Afghanistan: Thrown to the Wolves

Afghanistan: Thrown to the Wolves

Noorulbari Mal

March 10, 2021

On March 8, 2021, the U.S. Department of State wept crocodile tears by honoring seven courageous Afghan women who were recently assassinated in Afghanistan. This is a flat contradiction because the U.S. has also been trying to legitimize and empower those assassins.

In February 2020, the United State signed a peace deal with the Taliban and forced the Afghan President to release 5,000 Taliban prisoners. The prisoner release was a part of the U.S.-Taliban accord. As a result, the Taliban are now stronger than ever, both politically and militarily.

By abandoning Afghanistan and legitimizing the Taliban, the U.S. is letting those “courageous” Afghan women and journalists to be slaughtered by the insurgents.

Since the peace deal, the Taliban have intensified vicious attacks against the Afghan forces. They have also started a violent assassination campaign targeting journalists, women, judges, lawyers, and other members of the elite educated population.

Two of the key achievements during the past two decades of the U.S. involvement in Afghanistan are this: strengthened independent media and women’s access to education and employment. The U.S. is now putting everything, including these key achievements, in jeopardy.

The reports from the Taliban-controlled territories show Taliban to be full of the same violent extremism of 1998. You cannot change this product of Pakistani madrasas – religious schools – by giving it a political recognition.

In 1998, the Taliban banned television, music and cameras. They stopped women from working and going to school. They continue to do so in 2021, threatening and killing women and journalists. As reported by Washington Post, the militants “remain rooted in an extreme interpretation of Islamic Law that appears to leave no room for compromise with the more liberal laws.” They continue to incarcerate, terrorize and torture their fellow Afghans for minor violations, such as using a smartphone.

In June 2020 Human Rights Watch reported that the Taliban continue to threaten and attack journalists for critical reporting; they prohibit watching television and impose restrictions on smartphones. According to the report “very few Taliban officials permit girls to attend school,” although their officials in Doha say they no longer oppose girls’ education.

In 2015, Taliban stoned to death a 19-year-old woman accused of adultery. A recent video emerged on social media on April 13, shows Taliban lashing a woman in Herat province for talking to a man on the phone. Many of such brutal incidents occur daily in the Taliba-controlled territories but only a few get filmed and appear on social media. This is a shame for the United States who failed to root out these thugs. And after two decades of war, the U.S. is now signing deals with them that will pave their way for seizing the power again.

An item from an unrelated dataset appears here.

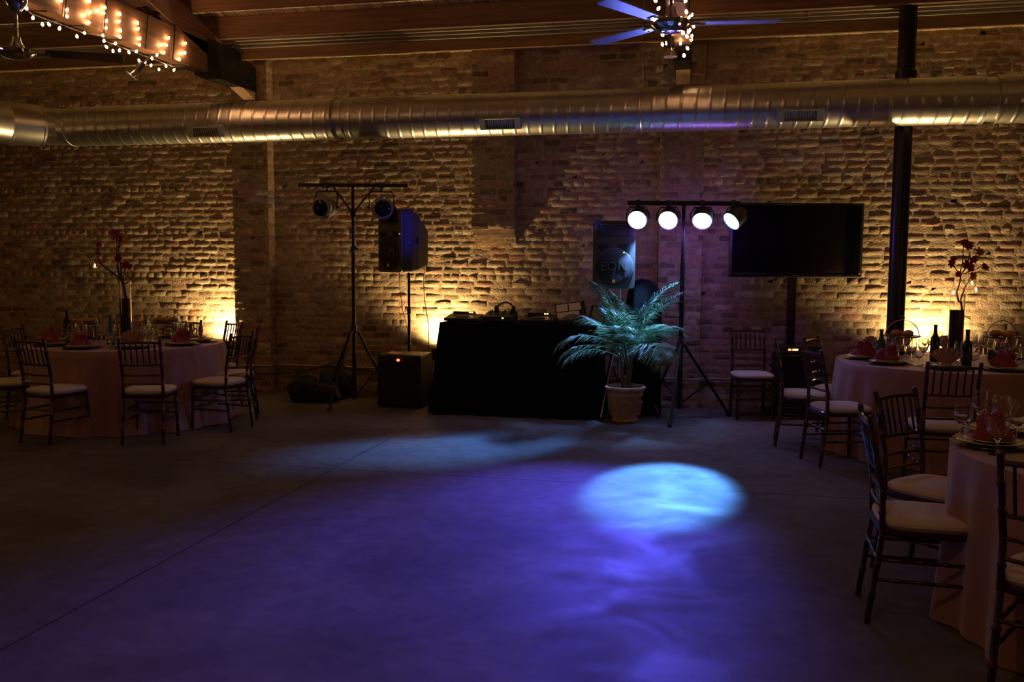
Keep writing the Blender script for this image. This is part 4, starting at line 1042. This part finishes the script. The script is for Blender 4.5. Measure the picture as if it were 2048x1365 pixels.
t = thing('wine_bottle', 'x', 'bottle'); b.build('bottle_glass', M_WINEBOT, t); b = MB(); b.lathe([(.0375, .06), (.0377, .061), (.0377, .14), (.0375, .141)], 28); b.build('label_band', mat('dark_label', (.05, .04, .02), .6), t); POOL['wine_bottle'] = t
b = MB(); b.lathe([(0, 0), (.036, 0), (.039, .006), (.039, .12), (.030, .17), (.016, .225), (.0135, .262), (.0155, .264), (.0155, .285), (.0, .286)], 28)
t = thing('water_bottle', 'x', 'bottle'); b.build('bottle_glass', M_GREENBOT, t); b = MB(); b.lathe([(.0395, .025), (.0398, .026), (.0398, .11), (.0395, .111)], 28); b.build('paper_label', M_LABEL, t); POOL['water_bottle'] = t
# bread stand
t = thing('bread_stand', 'x', 'bread stand')
b = MB(); b.lathe([(0, .17), (.14, .17), (.165, .182), (.163, .186), (.13, .176), (0, .176)], 40); b.build('dish', M_CHARGER, t)
b = MB()
for k in range(3): a = 2*PI*k/3 + .5; b.tube([(.13*math.cos(a), .13*math.sin(a), .003), (.15*math.cos(a), .15*math.sin(a), .17)], .004, 6)
b.tube([(.13*math.cos(a), .13*math.sin(a), .004) for a in [2*PI*k/30 for k in range(30)]], .004, 6, closed=True); b.build('wire_base', M_SILVER, t)
b = MB(); b.tube([(-.155*math.cos(a), 0, .175 + .15*math.sin(a)) for a in [PI*k/20 for k in range(21)]], .004, 6); b.tube([(.018*math.cos(a), 0, .345 + .018*math.sin(a)) for a in [2*PI*k/16 for k in range(16)]], .0035, 6, closed=True); b.build('arched_handle', M_SILVER, t)
POOL['bread_stand'] = t
r2 = random.Random(9)
b = MB(); lump(b, (0, 0, .028), (.11, .075, .056), 5, 2.0, .4, .04); one('bread_roll', b, M_BREAD, 'bread')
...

More disastrous is that the Taliban are lying about cutting ties with al-Qaeda – the international terrorist organization behind 9/11 attacks. The Taliban and al-Qaeda have shared interests, common ideology and a common enemy. Former Taliban governor Abdul Salam Hanafi told Susannah George of the Washington Post that “it’s a bond that cannot be broken.” Edmund Fitton-Brown, coordinator of the UN’s Islamic State, al-Qaeda and Taliban monitoring team told BBC’s Secunder Kermani that al-Qaeda is still “heavily embedded” within the Taliban. The al-Qaeda “…do a good deal of military action and training action with the Taliban, and that has not changed,” he said.

The U.S. went into Afghanistan to eradicate terrorist organizations like al-Qaeda, but there are more terrorist groups in Afghanistan today than in 2001. The Taliban are stronger than at any point since 2001, thanks to the U.S.-Taliban deal.

Leaving now is leaving a disaster behind.

If the U.S. is so eager to leave Afghanistan, goodbye! And thank you for everything.

But please don’t try to legitimize and bring back the Taliban to power through undemocratic means and behind closed door deals. The elected Afghan government has several times called upon the Taliban to come and run for public offices through a democratic election, monitored by the international entities such as the United Nations. This is the best offer that can be given to a militia group and is way more than what they deserve.

Don’t compromise on the core values of democracy. Respect the blood of thousands of brave soldiers, both American and Afghan, who gave their lives to bring us to where we are today.

And please realize and acknowledge that this is not an Afghan civil war. This is a war against international terrorism threatening everyone. That Afghanistan is on the front line of this war should not mean that this is our war alone. We the Afghans have suffered the most from the war against terror. The result should be something better than surrender.